Mussolini aveva raggiunto una vittoria totale, che sarebbe stata sancita alla Camera il 16 novembre nel suo primo discorso da capo del governo: «Potevo fare di quest’aula sorda e grigia un bivacco per i miei manipoli. Potevo sprangare il Parlamento e costituire un governo esclusivamente di fascisti. Potevo ma non ho, almeno in questo primo tempo, voluto». Il “primo tempo” si sarebbe concluso il 3 gennaio 1925, al termine della crisi seguita all’uccisione di Giacomo Matteotti, con un altro discorso, quello che segnò l’inizio della dittatura.
La sorprendente vittoria dei fascisti nell’ottobre 1922 fu dovuta all’abilità politica di Mussolini, alla sua capacità di ingannare nonostante la loro esperienza tutti i leader liberali ma anche e soprattutto alla maestria nel giocare sul tavolo della politica e su quello dell’insurrezione.

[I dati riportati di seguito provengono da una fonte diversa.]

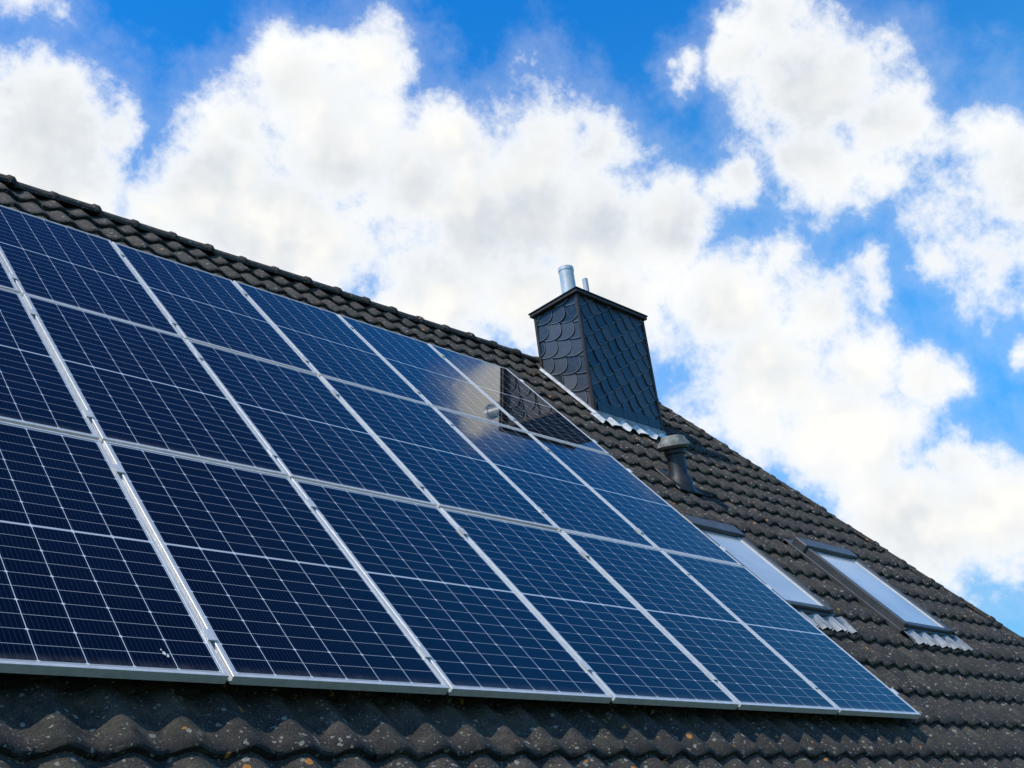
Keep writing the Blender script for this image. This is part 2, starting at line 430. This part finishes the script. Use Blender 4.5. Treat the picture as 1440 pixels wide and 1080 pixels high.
# ------------------------------------------------------------------ roof vent
vent=empty('roof_vent_pipe')
vb=Vector(W(1.12,3.56,TILE_N+.03))
def lathe(name,c,prf,m,parent,axis=(0,0,1),n=28):
    c=Vector(c);q=Vector((0,0,1)).rotation_difference(Vector(axis).normalized())
    V=[];F=[]
    for (r,z) in prf:
        for k in range(n): V.append(c+q@Vector((r*math.cos(2*math.pi*k/n),r*math.sin(2*math.pi*k/n),z)))
    for j in range(len(prf)-1):
        for k in range(n): a=j*n+k;b=j*n+(k+1)%n;F.append((a,b,b+n,a+n))
    F.append(tuple(range((len(prf)-1)*n,len(prf)*n)))
    o=mesh_obj(name,V,F,[m],parent,smooth=True)
    try:o.data.set_sharp_from_angle(angle=math.radians(45))
    except Exception: pass
AXV=(-.10,-.08,1)
lathe('vent_tube',vb,[(.13,-.08),(.12,.06),(.09,.10),(.09,.30),(.105,.31),(.105,.37),(.09,.38),(.09,.43)],M_BLACK,vent,AXV)
lathe('vent_cowl',vb+Vector((-.042,-.035,.40)),[(.13,-.035),(.165,-.01),(.16,.015),(.13,.05),(.115,.085),(.06,.10),(.01,.103)],M_CAPG,vent,(-.20,-.18,1))
obox('vent_base_tile',.93,1.31,3.40,3.80,TILE_N+.035,TILE_N+.062,M_BLACK,vent,.01)

# ------------------------------------------------------------------ skylights
def skylight(u0,u1,v0,v1):
    e=empty('roof_skylight'); T=TILE_N; top=T+.135
    fw=.055
    obox('frame_left',u0,u0+fw,v0,v1,T,top,M_GREY,e,.006); obox('frame_right',u1-fw,u1,v0,v1,T,top,M_GREY,e,.006)
    obox('frame_bottom',u0+fw,u1-fw,v0,v0+fw,T,top-.008,M_GREY,e,.006); obox('top_hood',u0-.02,u1+.02,v1-.11,v1+.05,T+.01,top+.020,M_GREY,e,.012)
    obox('sash_left',u0+fw+.002,u0+fw+.025,v0+fw,v1-.112,T,top-.012,M_ALU,e); obox('sash_right',u1-fw-.025,u1-fw-.002,v0+fw,v1-.112,T,top-.012,M_ALU,e)
    obox('glass',u0+fw+.026,u1-fw-.026,v0+fw+.002,v1-.114,T,top-.020,M_WGLASS,e)
    obox('bottom_bead',u0-.01,u1+.01,v0-.035,v0-.002,T,top-.035,M_GREY,e,.006)
    obox('side_gutter_left',u0-.05,u0-.002,v0-.03,v1+.12,T,T+.076,M_GREY,e,.006); obox('side_gutter_right',u1+.002,u1+.07,v0-.03,v1+.12,T,T+.076,M_GREY,e,.006)
    obox('head_flashing',u0-.05,u1+.07,v1+.052,v1+.13,T,T+.074,M_GREY,e,.006)
    V=[];F=[];nu=int((u1-u0+.24)/.011);nv=6
    for j in range(nv+1):
        for i in range(nu+1):
            u=u0-.10+(u1-u0+.24)*i/nu; fr=j/nv
            pl=.010*math.sin(2*math.pi*u/.055)*(1-fr)
            V.append(W(u,v0-.19+.18*fr-(.02*math.cos(2*math.pi*u/PER))*(1-fr),T+float(prof(u))*(1-.5*fr)+.047+pl+.03*fr))
    for j in range(nv):
        for i in range(nu): a=j*(nu+1)+i;F.append((a,a+1,a+nu+2,a+nu+1))
    mesh_obj('pleated_apron',V,F,[M_LEAD],e)
skylight(.0,.72,1.32,2.50)
skylight(1.88,2.80,1.30,2.60)

# ------------------------------------------------------------------ sky
SUN=Vector((-.50,.06,.82)).normalized()
w=bpy.data.worlds.new('World'); sc.world=w; w.use_nodes=True
w.node_tree.nodes.clear(); nt=NT(w.node_tree)
out=nt.n('ShaderNodeOutputWorld'); bg=nt.n('ShaderNodeBackground'); bg.inputs[1].default_value=.10
nt.nt.links.new(bg.outputs[0],out.inputs[0])
sky=nt.n('ShaderNodeTexSky',sky_type='NISHITA',sun_disc=False)
sky.sun_elevation=math.asin(SUN.z); sky.sun_rotation=math.atan2(SUN.x,SUN.y)%(2*math.pi); sky.altitude=200; sky.dust_density=.6; sky.ozone_density=2.0
D=nt.n('ShaderNodeTexCoord').outputs['Generated']
D=nt.vm('NORMALIZE',D)
sz=nt.n('ShaderNodeSeparateXYZ'); nt.put(sz.inputs[0],D)
tint=nt.mix(nt.ss(sz.outputs[2],.10,.45),rgb(.55,1.15,1.45),rgb(.50,1.95,2.75))
tint=nt.mix(nt.ss(sz.outputs[2],.50,.70),tint,rgb(.12,1.45,2.6))
tint=nt.mix(nt.ss(sz.outputs[2],.70,.88),tint,rgb(.10,.55,1.25))
skyc=nt.mix(1.0,sky.outputs[0],tint,'MULTIPLY')
cl=[(20.5,37.3,3.8),(18.5,38.4,2.6),(24.0,37.6,1.9),(21.5,34.5,4.4),(20.0,43.6,2.0),
(34.8,40.2,3.1),(40.6,41.7,2.8),(31.4,38.0,2.6),(37.3,37.4,4.8),(30.5,35.2,3.7),(42.0,35.4,4.4),(34.5,32.9,4.8),(27.0,34.2,2.8),
(45.5,32.3,4.9),(45.2,37.2,2.9),(50.2,36.6,3.3),(53.6,35.9,2.5),(49.9,33.3,4.8),(54.1,32.0,4.0),(57.2,31.2,3.1),(53.2,28.1,4.3),(43.0,29.5,4.6),(48.4,28.8,3.6),
(60.4,38.4,1.1),(66.1,39.6,2.2),(67.1,36.2,3.5),(63.6,38.4,1.8),(69.4,33.6,2.5),(65.4,33.0,2.9),(61.7,32.8,1.8),
(75.6,28.8,3.8),(73.6,26.3,3.1),(75.8,25.4,3.0),(60.0,26.7,3.6),(64.4,25.5,2.4),(60.5,22.9,4.6),(66.0,22.6,2.2),(67.2,26.7,1.4),(64.0,19.4,4.2),(69.3,21.4,1.5),
(70.1,14.6,3.5),(66.0,14.6,4.0),(73.8,21.3,1.0),(68.9,17.2,1.5),(66.0,44.0,2.2)]
wz=nt.noise(D,5.5,2,.5,col=True); wz2=nt.noise(D,17,4,.65,col=True)
Dw=nt.vm('ADD',D,nt.vm('ADD',nt.vm('SCALE',nt.vm('SUBTRACT',wz,(.5,.5,.5)),scale=.060),nt.vm('SCALE',nt.vm('SUBTRACT',wz2,(.5,.5,.5)),scale=.060)))
f=None
for (az,el,r) in cl:
    a,e=math.radians(az),math.radians(el); v=(math.sin(a)*math.cos(e),math.cos(a)*math.cos(e),math.sin(e)); rr=math.radians(r)*1.05
    wt=min(1.0,.45+r*.14)
    g=nt.m('MULTIPLY_ADD',nt.vm('DISTANCE',Dw,v),-wt/rr,wt)
    f=g if f is None else nt.m('SMOOTH_MAX',f,g,.22)
low=nt.ss(nt.noise(D,2.6,2,.5),.50,.68,-1.0,.9,'LINEAR')
low=nt.m('SUBTRACT',low,nt.ss(nt.vm('DOT_PRODUCT',D,(.663,.619,.421)),.80,.89,0,3))
low=nt.m('SUBTRACT',low,nt.ss(nt.vm('DOT_PRODUCT',D,(.74,0,.67)),.72,.88,0,3))
f=nt.m('MAXIMUM',f,low)
n1=nt.noise(D,11,9,.67)
n2=nt.noise(nt.vm('ADD',D,tuple(SUN*.030)),11,3,.5); n3=nt.noise(D,11,3,.5)
den=nt.m('ADD',f,nt.m('MULTIPLY',nt.m('SUBTRACT',n1,.5),2.0))
alpha=nt.ss(den,-.16,.46)
wisp=nt.m('MULTIPLY',nt.ss(den,-.60,.20),.20)
alpha=nt.m('MAXIMUM',alpha,wisp)
thick=nt.ss(den,.2,.9)
rel=nt.ss(nt.m('SUBTRACT',n3,n2),-.11,.10)
big=nt.ss(nt.noise(D,6,5,.55),.38,.60)
fin=nt.ss(n1,.35,.65)
shade=nt.m('MULTIPLY_ADD',rel,.38,nt.m('MULTIPLY_ADD',big,.48,nt.m('MULTIPLY',fin,.20)),clamp=True)
cc=nt.mix(shade,rgb(6.1,6.7,7.5),rgb(10.4,10.25,9.75))
cc=nt.mix(thick,rgb(9.5,9.8,10.1),cc)
nt.put(bg.inputs[0],nt.mix(alpha,skyc,cc))

sl=bpy.data.lights.new('sun','SUN'); sl.energy=3.8; sl.angle=math.radians(1.2); sl.color=(1,.93,.82)
so=link(bpy.data.objects.new('sun',sl)); so.rotation_euler=SUN.to_track_quat('Z','Y').to_euler()

# ------------------------------------------------------------------ camera
cd=bpy.data.cameras.new('camera'); cd.lens=39.385; cd.sensor_width=36; cd.clip_end=5000; cd.clip_start=.05
co=link(bpy.data.objects.new('camera',cd))
r0=Vector((.71483,-.69043,-.11105)); r1=Vector((.22197,.37461,-.90022)); r2=Vector((.66314,.61886,.42103))
Mx=Matrix((r0,-r1,-r2)).transposed().to_4x4(); co.matrix_world=Matrix.Translation((-7.4986,-3.6037,-.8621))@Mx
sc.camera=co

Senza l’insurrezione non sarebbe stata neppure immaginabile la capitolazione completa del re e l’insurrezione poteva essere stroncata anche senza ricorrere allo stato d’assedio, con le disposizioni già in vigore: l’ordine di sparare se necessario e di arrestare i capi fascisti in caso di resistenza.

Ma quegli ordini furono applicati solo in rarissimi casi perché nei gangli dello Stato, a partire dal prefetto di Milano Lusignoli, e nell’esercito simpatie e complicità con il fascismo erano già dilagate. L’insurrezione fu fermata con i mezzi adeguati solo in pochissime città. Si affermò invece quasi senza incontrare resistenza nella maggior parte delle piazze e dilagò dopo la revoca dello stato d’assedio annunciato il 28 ottobre. Quando la sera del 28 ottobre il ministro della Guerra diramò la direttiva in base alla quale bisognava “usare mezzi pacifici e persuasivi” evitando spargimenti di sangue la vittoria di Mussolini era già completa. Vittoria sullo Stato liberale, ma anche sui ras che fino a quel momento ne avevano limitato l’onnipotenza anche all’interno del fascismo, come avevano dimostrato ignorando il patto di pacificazione firmato con i socialisti da Mussolini nel 1921.

Il colpo magistrale era riuscito grazie a una strategia tanto articolata da lasciare in seguito a lungo gli storici indecisi e divisi sulla risposta alla domanda chiave: la marcia su Roma c’era in realtà stata o no? La risposta migliore la diede probabilmente Bottai, che del regime fu la mente più lucida: «La marcia su Roma, prima di essere un proposito concreto, fu una formula propagandistica. Era la formula unitaria che Mussolini opponeva ai particolarismo dello squadrismo e allo sgomento della democrazia liberale». Una formula propagandistica che arrivava però dopo che in estate le squadre di Mussolini avevano conquistato il territorio con il ferro e il fuoco e che poteva funzionare solo grazie all’effettiva insurrezione nelle città del nord e del centro. Vittorio Emanuele consegnò il Paese al capo dei fascisti probabilmente perché convinto che fosse il male minore e che comunque sarebbe durato poco. Invece durò vent’anni.